--- start DATASET CONTENT ---

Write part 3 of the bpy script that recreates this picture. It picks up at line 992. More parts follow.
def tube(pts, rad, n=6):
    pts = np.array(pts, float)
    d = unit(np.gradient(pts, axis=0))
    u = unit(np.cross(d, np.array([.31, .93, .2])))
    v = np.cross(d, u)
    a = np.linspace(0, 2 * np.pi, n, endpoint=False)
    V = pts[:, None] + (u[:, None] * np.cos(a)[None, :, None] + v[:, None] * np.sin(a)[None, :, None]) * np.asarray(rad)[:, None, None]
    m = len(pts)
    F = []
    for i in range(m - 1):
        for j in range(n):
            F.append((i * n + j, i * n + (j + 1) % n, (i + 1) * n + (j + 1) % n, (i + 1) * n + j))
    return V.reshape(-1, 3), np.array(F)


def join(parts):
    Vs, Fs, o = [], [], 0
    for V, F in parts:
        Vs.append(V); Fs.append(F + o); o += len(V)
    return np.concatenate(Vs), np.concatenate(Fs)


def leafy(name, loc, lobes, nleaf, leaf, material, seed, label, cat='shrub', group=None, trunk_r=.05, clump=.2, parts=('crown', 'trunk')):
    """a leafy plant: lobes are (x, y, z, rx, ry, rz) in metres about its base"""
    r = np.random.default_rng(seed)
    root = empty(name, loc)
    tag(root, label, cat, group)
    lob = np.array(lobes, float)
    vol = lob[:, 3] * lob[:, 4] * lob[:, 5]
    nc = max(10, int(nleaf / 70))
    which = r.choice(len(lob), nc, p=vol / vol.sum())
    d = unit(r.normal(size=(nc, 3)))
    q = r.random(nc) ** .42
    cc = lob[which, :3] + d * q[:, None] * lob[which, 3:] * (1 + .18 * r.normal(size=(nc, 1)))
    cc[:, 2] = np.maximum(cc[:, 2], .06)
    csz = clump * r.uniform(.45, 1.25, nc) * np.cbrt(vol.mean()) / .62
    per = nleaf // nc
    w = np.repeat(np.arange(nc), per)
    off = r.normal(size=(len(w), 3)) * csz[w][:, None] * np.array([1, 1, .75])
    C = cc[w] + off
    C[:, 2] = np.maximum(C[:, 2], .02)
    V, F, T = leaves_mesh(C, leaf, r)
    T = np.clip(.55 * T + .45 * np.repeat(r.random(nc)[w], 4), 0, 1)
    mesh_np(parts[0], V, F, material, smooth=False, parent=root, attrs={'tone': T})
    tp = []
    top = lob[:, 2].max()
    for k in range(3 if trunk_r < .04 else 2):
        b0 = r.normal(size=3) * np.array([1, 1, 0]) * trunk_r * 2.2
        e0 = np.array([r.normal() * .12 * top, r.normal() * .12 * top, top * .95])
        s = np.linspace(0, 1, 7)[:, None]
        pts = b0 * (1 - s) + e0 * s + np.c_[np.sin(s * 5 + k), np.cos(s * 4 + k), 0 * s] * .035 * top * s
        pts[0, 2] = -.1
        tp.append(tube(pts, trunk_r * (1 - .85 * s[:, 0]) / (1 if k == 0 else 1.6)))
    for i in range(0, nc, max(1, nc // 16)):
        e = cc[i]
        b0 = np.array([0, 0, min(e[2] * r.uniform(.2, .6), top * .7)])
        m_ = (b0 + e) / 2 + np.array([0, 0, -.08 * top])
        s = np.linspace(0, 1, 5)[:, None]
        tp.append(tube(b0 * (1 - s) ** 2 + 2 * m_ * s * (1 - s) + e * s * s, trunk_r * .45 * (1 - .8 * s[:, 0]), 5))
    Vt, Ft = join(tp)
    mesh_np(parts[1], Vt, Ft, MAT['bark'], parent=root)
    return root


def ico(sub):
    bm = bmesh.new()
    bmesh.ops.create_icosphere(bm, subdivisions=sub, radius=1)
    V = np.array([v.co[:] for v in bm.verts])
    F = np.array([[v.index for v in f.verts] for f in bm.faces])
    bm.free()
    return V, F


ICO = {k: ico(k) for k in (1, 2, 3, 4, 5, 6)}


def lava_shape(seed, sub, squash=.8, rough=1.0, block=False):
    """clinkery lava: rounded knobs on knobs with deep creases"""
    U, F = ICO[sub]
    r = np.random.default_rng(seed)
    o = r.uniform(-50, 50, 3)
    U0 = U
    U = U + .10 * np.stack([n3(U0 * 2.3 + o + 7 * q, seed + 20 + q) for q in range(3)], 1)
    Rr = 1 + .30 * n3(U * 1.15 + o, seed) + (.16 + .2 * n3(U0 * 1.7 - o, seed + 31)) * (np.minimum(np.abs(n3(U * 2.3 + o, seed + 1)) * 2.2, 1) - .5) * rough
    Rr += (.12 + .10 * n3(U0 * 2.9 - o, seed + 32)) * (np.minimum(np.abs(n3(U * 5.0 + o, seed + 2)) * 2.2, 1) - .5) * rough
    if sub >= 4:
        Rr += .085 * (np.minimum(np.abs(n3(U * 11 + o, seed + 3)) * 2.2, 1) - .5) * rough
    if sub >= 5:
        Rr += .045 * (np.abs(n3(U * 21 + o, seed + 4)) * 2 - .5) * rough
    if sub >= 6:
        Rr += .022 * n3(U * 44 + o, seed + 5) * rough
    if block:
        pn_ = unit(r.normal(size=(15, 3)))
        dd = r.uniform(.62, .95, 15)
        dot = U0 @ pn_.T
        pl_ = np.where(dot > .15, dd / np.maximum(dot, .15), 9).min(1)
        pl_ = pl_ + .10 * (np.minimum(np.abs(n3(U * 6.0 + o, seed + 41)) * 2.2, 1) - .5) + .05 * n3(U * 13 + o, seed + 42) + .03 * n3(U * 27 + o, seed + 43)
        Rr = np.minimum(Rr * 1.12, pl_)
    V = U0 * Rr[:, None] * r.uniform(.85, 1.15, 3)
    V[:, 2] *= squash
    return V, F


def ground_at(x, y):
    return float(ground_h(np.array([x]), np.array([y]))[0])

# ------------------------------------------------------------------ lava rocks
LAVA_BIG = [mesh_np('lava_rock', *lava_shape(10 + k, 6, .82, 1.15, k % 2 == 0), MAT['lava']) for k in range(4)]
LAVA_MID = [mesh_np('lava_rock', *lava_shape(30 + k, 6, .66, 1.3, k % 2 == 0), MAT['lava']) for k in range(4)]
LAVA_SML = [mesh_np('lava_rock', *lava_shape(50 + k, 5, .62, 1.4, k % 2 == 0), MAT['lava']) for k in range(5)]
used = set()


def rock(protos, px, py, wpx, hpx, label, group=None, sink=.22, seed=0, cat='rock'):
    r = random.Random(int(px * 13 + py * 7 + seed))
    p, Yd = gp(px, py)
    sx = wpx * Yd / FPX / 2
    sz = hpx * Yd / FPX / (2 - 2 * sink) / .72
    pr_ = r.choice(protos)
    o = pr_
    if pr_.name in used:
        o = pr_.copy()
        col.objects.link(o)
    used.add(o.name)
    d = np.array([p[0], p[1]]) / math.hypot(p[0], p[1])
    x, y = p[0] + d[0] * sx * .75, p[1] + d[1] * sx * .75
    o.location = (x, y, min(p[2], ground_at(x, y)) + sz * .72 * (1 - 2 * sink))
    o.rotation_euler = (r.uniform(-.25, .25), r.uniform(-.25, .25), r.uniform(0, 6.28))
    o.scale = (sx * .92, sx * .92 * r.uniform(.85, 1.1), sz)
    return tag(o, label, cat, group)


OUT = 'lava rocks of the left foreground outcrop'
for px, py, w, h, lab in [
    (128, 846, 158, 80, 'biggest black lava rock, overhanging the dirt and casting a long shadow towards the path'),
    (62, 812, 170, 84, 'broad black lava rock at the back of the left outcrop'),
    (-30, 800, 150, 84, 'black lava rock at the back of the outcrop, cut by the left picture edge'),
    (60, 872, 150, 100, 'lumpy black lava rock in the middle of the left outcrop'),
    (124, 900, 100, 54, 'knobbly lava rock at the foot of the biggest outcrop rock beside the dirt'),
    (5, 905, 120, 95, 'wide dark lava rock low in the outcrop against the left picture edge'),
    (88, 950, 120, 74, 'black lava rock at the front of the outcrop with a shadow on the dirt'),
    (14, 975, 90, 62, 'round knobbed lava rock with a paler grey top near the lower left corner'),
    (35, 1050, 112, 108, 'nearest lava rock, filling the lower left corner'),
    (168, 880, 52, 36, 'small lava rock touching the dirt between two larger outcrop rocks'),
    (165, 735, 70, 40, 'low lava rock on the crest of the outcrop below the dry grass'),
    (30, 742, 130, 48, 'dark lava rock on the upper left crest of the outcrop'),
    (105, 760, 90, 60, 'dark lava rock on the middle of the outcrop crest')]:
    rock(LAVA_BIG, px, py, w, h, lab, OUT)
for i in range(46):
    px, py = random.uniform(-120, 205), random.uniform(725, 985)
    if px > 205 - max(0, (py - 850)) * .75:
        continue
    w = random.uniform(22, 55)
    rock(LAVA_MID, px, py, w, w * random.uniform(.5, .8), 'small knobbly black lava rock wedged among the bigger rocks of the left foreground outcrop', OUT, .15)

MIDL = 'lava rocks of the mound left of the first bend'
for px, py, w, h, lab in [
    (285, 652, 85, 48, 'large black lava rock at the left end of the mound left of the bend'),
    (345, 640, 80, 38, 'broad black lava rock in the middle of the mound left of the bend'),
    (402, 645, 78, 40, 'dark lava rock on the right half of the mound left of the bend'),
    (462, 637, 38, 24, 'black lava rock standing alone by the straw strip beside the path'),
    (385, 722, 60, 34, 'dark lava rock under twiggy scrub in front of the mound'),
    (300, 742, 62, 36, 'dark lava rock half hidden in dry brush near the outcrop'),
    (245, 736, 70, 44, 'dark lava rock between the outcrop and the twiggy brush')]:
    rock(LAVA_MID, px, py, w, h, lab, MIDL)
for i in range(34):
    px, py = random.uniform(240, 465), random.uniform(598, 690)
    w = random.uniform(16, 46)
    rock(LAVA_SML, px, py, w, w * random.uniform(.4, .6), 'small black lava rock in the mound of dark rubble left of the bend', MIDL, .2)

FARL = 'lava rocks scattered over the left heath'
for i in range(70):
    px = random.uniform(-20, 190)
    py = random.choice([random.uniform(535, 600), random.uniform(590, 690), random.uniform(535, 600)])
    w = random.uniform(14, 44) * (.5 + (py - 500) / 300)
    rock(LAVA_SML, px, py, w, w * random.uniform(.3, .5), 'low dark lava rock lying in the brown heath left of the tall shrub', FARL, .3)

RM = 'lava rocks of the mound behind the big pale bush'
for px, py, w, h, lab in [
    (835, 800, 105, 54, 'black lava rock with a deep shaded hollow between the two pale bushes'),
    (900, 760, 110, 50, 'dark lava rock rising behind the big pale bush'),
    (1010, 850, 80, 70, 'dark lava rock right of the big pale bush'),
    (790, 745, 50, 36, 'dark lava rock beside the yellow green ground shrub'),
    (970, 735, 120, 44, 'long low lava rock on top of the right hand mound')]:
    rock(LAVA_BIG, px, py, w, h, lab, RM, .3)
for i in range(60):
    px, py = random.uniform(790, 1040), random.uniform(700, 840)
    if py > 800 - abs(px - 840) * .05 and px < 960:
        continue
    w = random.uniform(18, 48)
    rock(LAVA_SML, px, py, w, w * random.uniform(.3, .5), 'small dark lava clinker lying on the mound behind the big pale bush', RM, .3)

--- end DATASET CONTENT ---

REQUIRED WORK: Look above and repeat, character for character, the lines from the first one to the line with "return np.concatenate(Vs), np.concatenate(Fs)", counting both.

FINISHED ANSWER:
Write part 3 of the bpy script that recreates this picture. It picks up at line 992. More parts follow.
def tube(pts, rad, n=6):
    pts = np.array(pts, float)
    d = unit(np.gradient(pts, axis=0))
    u = unit(np.cross(d, np.array([.31, .93, .2])))
    v = np.cross(d, u)
    a = np.linspace(0, 2 * np.pi, n, endpoint=False)
    V = pts[:, None] + (u[:, None] * np.cos(a)[None, :, None] + v[:, None] * np.sin(a)[None, :, None]) * np.asarray(rad)[:, None, None]
    m = len(pts)
    F = []
    for i in range(m - 1):
        for j in range(n):
            F.append((i * n + j, i * n + (j + 1) % n, (i + 1) * n + (j + 1) % n, (i + 1) * n + j))
    return V.reshape(-1, 3), np.array(F)


def join(parts):
    Vs, Fs, o = [], [], 0
    for V, F in parts:
        Vs.append(V); Fs.append(F + o); o += len(V)
    return np.concatenate(Vs), np.concatenate(Fs)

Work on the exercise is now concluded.